Thursday, December 11

Good News for All Senate Appropriations Committee Junkies

So here is a novel idea -- can the the government supplement our billion dollar bailout with Google AdSense profit sharing? The Washington Post ran an article about Google publicly encouraging the government to make their sites more searchable:
A person using one of the search engines, for example, can't find Environmental Protection Agency enforcement actions against a given company, can't discover the picture of a specific ancient Egyptian artifact at the Smithsonian, and can't search by name for the details of a Vietnam War casualty.

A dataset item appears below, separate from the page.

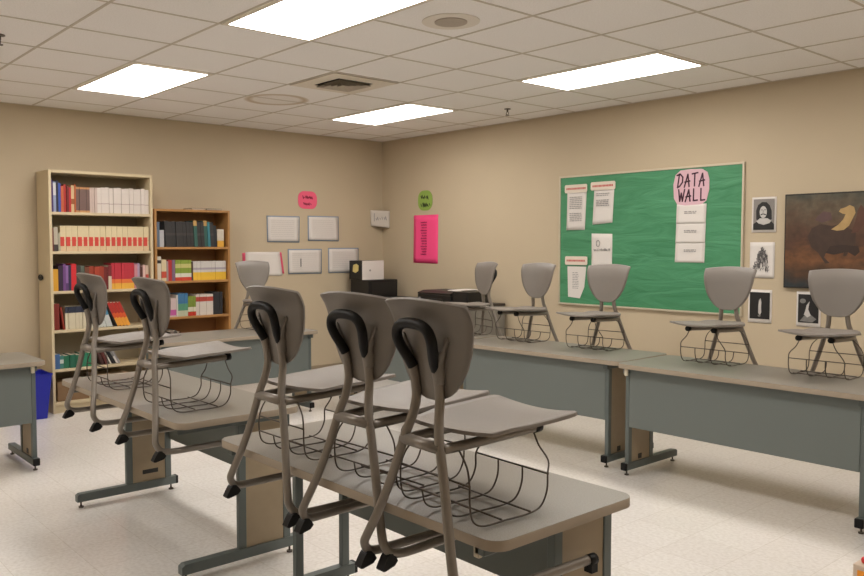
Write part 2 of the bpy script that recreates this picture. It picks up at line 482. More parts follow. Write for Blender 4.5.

Which, if you have ever tried to find information via a government website, isn't a shocker. They tend to be bloated, poorly designed, and difficult to navigate. Like most of the Internet. Only difference is that most of the Internet is indexable by search engines, so we aren't often exposed to their mess. We just Google a topic instead and head directly to the content.

Think about all the paid search links that Google can attach to these results. I expect government-related keywords would fetch a nice bid price. Especially the more niche topics. If the government were smart (stress on were), then they would negotiate a revenue share model.

Then my Google Paranoia sets in. They want to be the leader in finding all information. What happens when they are better at finding government data than our own government? How codependent will the government become on them? Are we one step closer to a "private Google" commissioned to keep track of confidential information behind the government firewall.

On its own this isn't a scary thing. But start cross-indexing their knowledge of government data with Google's other information repositories such as Google Earth/Streetview, Picasa face photo recognition, tracking individual web users via its ad networks, mobile GPS enabled Maps, OpenID...

Then again, maybe this is just crazy talk.